Significant increase in public debt

UniCredit Bank Czech Republic and Slovakia, a.s., pobočka zahraničnej banky
Fri, 15/12/2023

Public finances under pressure due to the public debt

                                                                                                                                                                                                                                                                             
In recent years, Slovakia has faced multiple crises that have negatively impacted the public budget balances, leading to a significant increase in the public debt. This rise in public debt has been one of the most rapid among all EU countries, surging from 48% of GDP at the end of 2019 to 59.6% of GDP in the middle of this year. This exceeded the maximum threshold set by the domestic debt brake, which stands at 55% of GDP for 2023. Over the last 3.5 years, only Romania, Czechia, and France have experienced more substantial increases in public debt.

High levels of public debt present a challenge, not only due to the limitations imposed by the debt brake, such as requiring a caretaker government to present a balanced budget, but also concerning the long-term sustainability of public finances. While low interest rates have helped manage debt service costs in previous years, rising interest rates are expected to gradually raise these costs. So far, they have only increased by 0.1% of GDP to 1.2% of GDP. However, the impact on debt service will depend on the debt structure and the proportion of new debt with higher interest rates.

Therefore, the new government faces the demanding task of consolidating public finances. Unlike most other EU countries, Slovakia's public budget balance did not improve this year due to various factors, including the way energy prices for households are regulated, which shifted a significant portion of subsidies from last year to this year. Additionally, the political cycle (upcoming elections) and tax reform (parental bonus) contributed to the situation aggravation. Consequently, the budget deficit in the first half of this year (seasonally adjusted) deepened to 4.5% of GDP, which is 2.8% of GDP higher than in the same period last year, making it the second most significant year-on-year increase in the EU, right after Hungary. Further deterioration of the budget balance is expected in the second half of the year. The caretaker government's budget proposal for the next year anticipated a deficit of 6.2% of this year’s GDP.

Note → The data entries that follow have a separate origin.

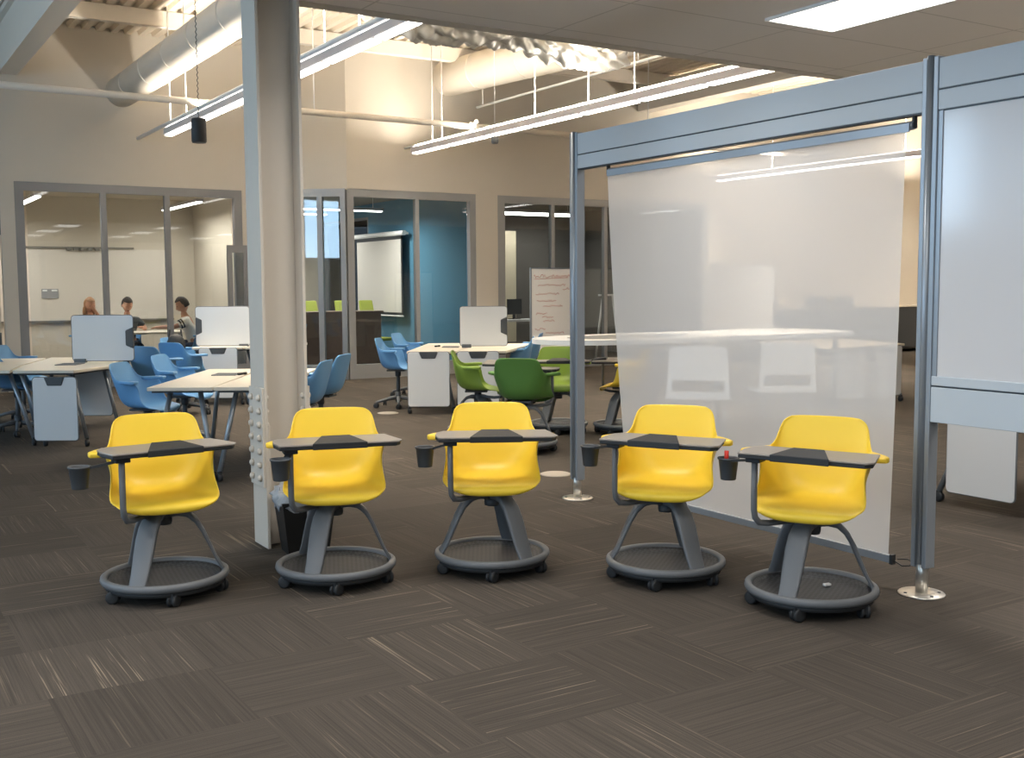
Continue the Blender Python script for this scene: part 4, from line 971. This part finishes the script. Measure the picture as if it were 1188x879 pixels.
    hr.xf(Hm); hr.build('hair', hair, t)
    # clothing follows the body a little larger
    N2 = [(hp, (.175, .135)), (Vector((0, lean*.5, seat+.3)), (.155, .122)), (ch, (.172, .122)), (nk-Vector((0, 0, .03)), .075)]; E2 = [(0, 1), (1, 2), (2, 3)]
    for s, (el, ha) in zip((-1, 1), arms):
        shp = ch+Vector((s*.18, 0, .03)); N2.append((shp, .075)); E2.append((2, len(N2)-1)); N2.append((shp.lerp(Vector(el), .75), .068)); E2.append((len(N2)-2, len(N2)-1))
        if stripes:
            for f_ in (.26, .46):
                a_, b2 = shp.lerp(Vector(el), f_), shp.lerp(Vector(el), f_+.10); MB().tube([a_, b2], .083, 16).build('sleeve_stripe', mStripe, t)
    skin_mesh('shirt', N2, E2, shirt, t)
    # trousers
    N3 = [(hp-Vector((0, 0, .02)), (.17, .13))]; E3 = []
    for s in (-1, 1):
        b0 = len(N3); N3 += [(Vector((s*.1, .08, seat+.08)), .098), (Vector((s*.13, .43, seat+.08)), .075), (Vector((s*.13, .42, .12)), .055)]; E3 += [(0, b0), (b0, b0+1), (b0+1, b0+2)]
    skin_mesh('trousers', N3, E3, mat('jeans', srgb('33405a'), .85), t, 1)
    return t
def seat_under(x, y, rz, lab):
    t = copy_tree(bproto); t.location = (x, y, 0); t.rotation_euler = (0, 0, rz); tag(t, lab, 'chair', 'blue swivel chairs')
PP = [((3.80, 20.08), facing(.1, -1), 'person with long fair hair holding a hand to the mouth, behind the left upright board', mHairL, mat('maroon_top', srgb('6a4a44'), .85), .06, (((-.27, .16, .78), (-.06, .22, 1.12)), ((.27, .15, .80), (.16, .42, .84))), .1, .25, True, False),
      ((4.42, 20.05), facing(.05, -1), 'person with short dark hair in a charcoal shirt looking down at the table', mHairB, mShirtD, .08, (((-.30, .14, .80), (-.16, .40, .84)), ((.30, .14, .80), (.24, .42, .84))), 0, .5, False, False),
      ((5.34, 18.88), facing(-1, .35), 'person in a white shirt with striped sleeves reaching across the table', mHairB, mShirtW, .16, (((-.24, .34, .86), (-.12, .60, .85)), ((.26, .34, .86), (.16, .62, .85))), .3, .45, False, True)]
for (xy, rz, lab, hair, shirt, lean, arms, ht, hn, lh, st) in PP:
    person((*xy, .03), rz, lab, hair, shirt, lean, arms, ht, hn, lh, st)
    seat_under(xy[0], xy[1], rz, {0: 'blue chair under the person with long fair hair', 1: 'blue chair under the person in the charcoal shirt', 2: 'blue chair under the person with striped sleeves'}[PP.index((xy, rz, lab, hair, shirt, lean, arms, ht, hn, lh, st))])
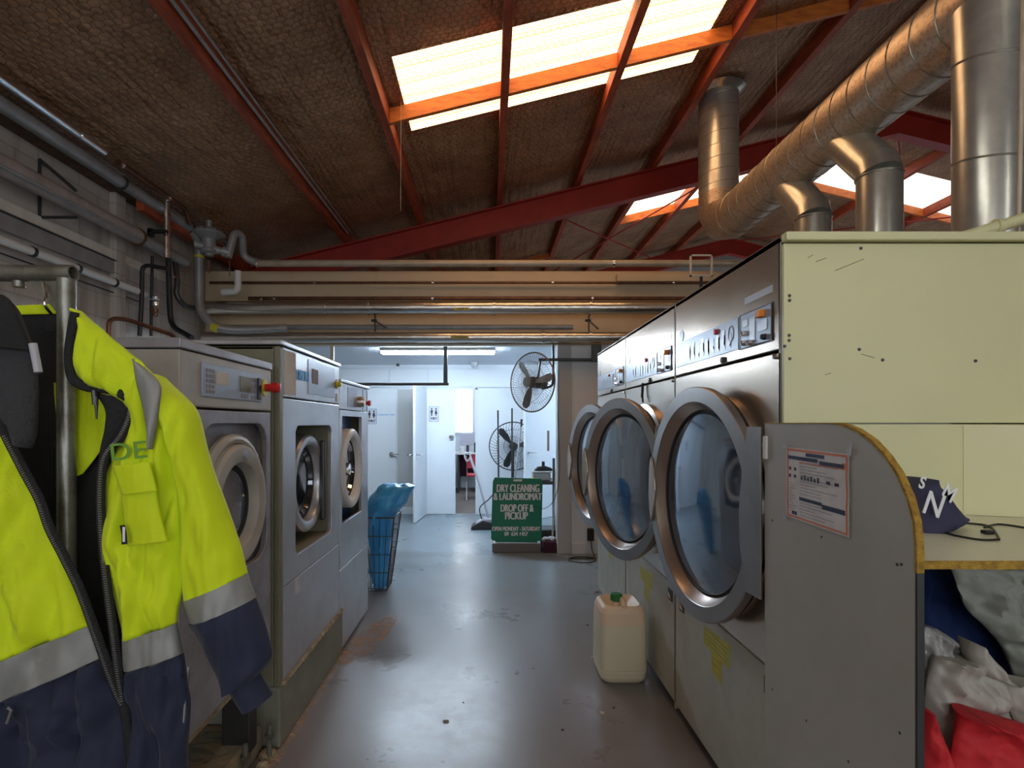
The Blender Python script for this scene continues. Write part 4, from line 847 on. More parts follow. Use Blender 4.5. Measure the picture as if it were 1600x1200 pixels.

To gradually reduce public debt below the debt brake thresholds, it is necessary to consolidate the structural budget balance at a level of 0.75% to 1% of GDP annually. However, the new government coalition is considering consolidation at a rate of only 0.5% of GDP annually, which may not be sufficient to stabilize the public debt. While the first two years after the vote of confidence in the government will not be subject to sanctions under the debt brake, the government will have to address its consequences in the subsequent years.

In terms of public finance health, which is reflected in risk premiums, the yield on the 10-year Slovak government bond is currently close to 4%, making it approximately 130 bps above the level of German Bunds. Higher risk premiums in the eurozone can only be found in Italy, comparable to Greece, Latvia, Malta, or Cyprus.